People are seen on the Main Street during Disneyland's Diamond Celebration in Anaheim, California May 22, 2015. © Mario Anzuoni
A British Muslim family of 11 on their way to Southern California was denied access to their plane by US Department of Homeland Security officials without explanation. Now a UK politician is calling on her government to investigate.

The perception is that a “widespread condemnation of Donald Trump’s call for no Muslim to be allowed into America contrasts with what is going on in practice,” Labour MP Stella Creasy wrote in the Guardian Tuesday, reacting to multiple cases of UK Muslims being inexplicably prohibited from traveling to the US.

It might be Kafkaesque to be refused travel for no reason, especially after being approved for that very flight just weeks prior, but Mohammad Tariq Mahmood said he instinctively knew his brother and nine of their children were turned away on account of their religion.

“It’s because of the attacks on America – they think every Muslim poses a threat,” Mahmood told the Guardian.

December 15 was on the children’s minds for months, as they counted down the days to when they would finally be at Disneyland, thanks to their parents’ savings. But not only did the Mahmoods miss out on Disneyland, they missed out on seeing their American relatives, and not even their £9,000 travel costs could be recouped from the airline.

Even then, things got worse. Before leaving Gatwick Airport, the Mahmoods were forced to relinquish every duty-free item they’d purchased while there.

“I have never been more embarrassed in my life. I work here, I have a business here. But we were alienated,” Mahmood said, adding that he and his brother had never had any problem with the police.

Meanwhile, Creasy contacted Prime Minister David Cameron, asking him to pry an explanation out from US officials and explain the UK’s policy for keeping track of how many people are denied travel by the US, as well as their ethnic or religious backgrounds.

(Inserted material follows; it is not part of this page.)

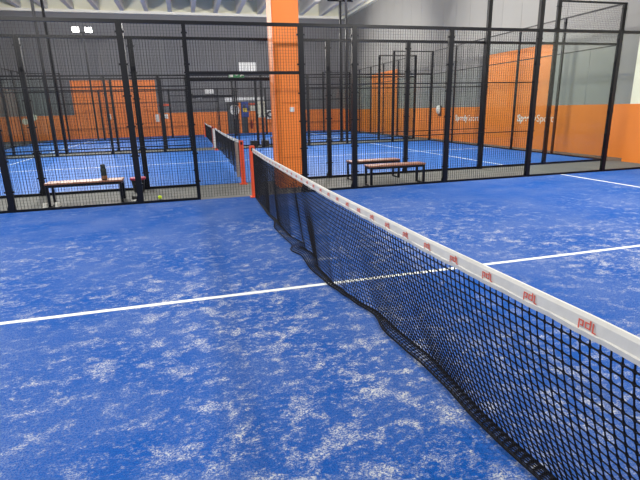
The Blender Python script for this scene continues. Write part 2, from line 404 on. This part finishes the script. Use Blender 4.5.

In another case brought to Creasy’s attention, an imam and lecturer was told his travel authorization had been canceled moments before a December 17 flight to New York. Ajmal Mansoor recounted his experience in a Facebook post, saying, “I am baffled, annoyed and angry. USA has the right to issue and revoke visa – I fully understand that. However not forwarding any reasons infuriates ordinary people.”

“It does not win the hearts and minds of people, it turns them off. I am amazed how irrational these processes are but does USA care about what you and I think? I don’t think so!”